17. In Janardhan Mohapatra v. Saroj Kumar Choudhury (supra) and Satish Kumar Goenka v. SRK Mohan (supra) the Orissa High Court took the view that Section 5 of the Limitation Act applies to the proceedings under Section 138 of that Act. In both the cases much turned around the view taken by the learned Judges on the question as to whether the complaint should be treated as an application referred to in Section 5 of the Limitation Act and also Sub-section (2) of Section 29 of the said Act.

18. I fail to agree with the learned Judges of the Orissa High Court for two reasons.
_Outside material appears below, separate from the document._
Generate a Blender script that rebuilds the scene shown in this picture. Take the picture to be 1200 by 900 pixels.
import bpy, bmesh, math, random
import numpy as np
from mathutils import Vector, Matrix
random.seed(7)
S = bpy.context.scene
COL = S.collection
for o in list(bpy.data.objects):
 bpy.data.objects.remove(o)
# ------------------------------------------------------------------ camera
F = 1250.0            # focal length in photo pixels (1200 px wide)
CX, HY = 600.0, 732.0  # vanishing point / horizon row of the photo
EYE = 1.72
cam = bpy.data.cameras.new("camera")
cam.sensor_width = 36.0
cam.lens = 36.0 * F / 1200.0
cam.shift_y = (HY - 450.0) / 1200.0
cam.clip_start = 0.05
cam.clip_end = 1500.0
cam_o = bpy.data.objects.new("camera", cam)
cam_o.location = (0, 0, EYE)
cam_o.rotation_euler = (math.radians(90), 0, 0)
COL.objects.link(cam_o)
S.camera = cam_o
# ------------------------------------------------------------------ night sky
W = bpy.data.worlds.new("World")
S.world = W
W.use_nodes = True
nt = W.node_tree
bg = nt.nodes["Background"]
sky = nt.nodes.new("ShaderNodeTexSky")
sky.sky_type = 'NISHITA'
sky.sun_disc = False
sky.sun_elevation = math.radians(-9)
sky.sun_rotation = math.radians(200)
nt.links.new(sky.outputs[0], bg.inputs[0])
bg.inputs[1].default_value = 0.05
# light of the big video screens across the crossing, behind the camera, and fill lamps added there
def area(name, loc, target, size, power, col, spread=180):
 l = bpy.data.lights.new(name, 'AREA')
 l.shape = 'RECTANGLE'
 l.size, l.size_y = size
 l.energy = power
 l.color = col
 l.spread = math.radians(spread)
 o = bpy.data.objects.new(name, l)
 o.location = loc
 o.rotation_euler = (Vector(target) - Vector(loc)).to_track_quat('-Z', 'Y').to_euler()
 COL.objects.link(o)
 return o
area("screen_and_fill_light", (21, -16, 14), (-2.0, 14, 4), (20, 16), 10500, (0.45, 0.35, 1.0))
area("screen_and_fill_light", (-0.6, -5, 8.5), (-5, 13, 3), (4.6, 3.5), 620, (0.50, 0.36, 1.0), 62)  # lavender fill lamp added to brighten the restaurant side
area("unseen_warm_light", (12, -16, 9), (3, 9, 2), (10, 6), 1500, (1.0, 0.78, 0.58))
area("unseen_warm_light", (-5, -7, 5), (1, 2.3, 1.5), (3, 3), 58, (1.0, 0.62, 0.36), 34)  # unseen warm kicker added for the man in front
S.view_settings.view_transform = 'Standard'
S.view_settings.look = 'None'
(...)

Firstly, whatever be the nomenclature one may chose to give to the complaint alleging offence under Section 138, it has to be treated only as an original proceeding and not otherwise. Therefore, the question of condonation of delay in respect of original proceedings does not arise. Secondly the basis for reliance on Section 29(2) of the Limitation Act vis-avis the proceedings under the Limitation Act, disappears with the law laid down by the Hon'ble Supreme Court in Hukum Narain Yadav v. Lalitnarain Mishra, : [1974]3SCR31 , as explained and followed in Union of India v. Popular Construction Company case (supra).

19. In Sri Vishnu Spinners' case (supra), this Court took the view that Section 5 of the Limitation Act does not apply to original proceedings and that Section 473, Cr. P.C., doesnot save the situation in view of non obstante clause employed in Section 142 of the NI Act.

The Crl.R.Cs. are accordingly dismissed.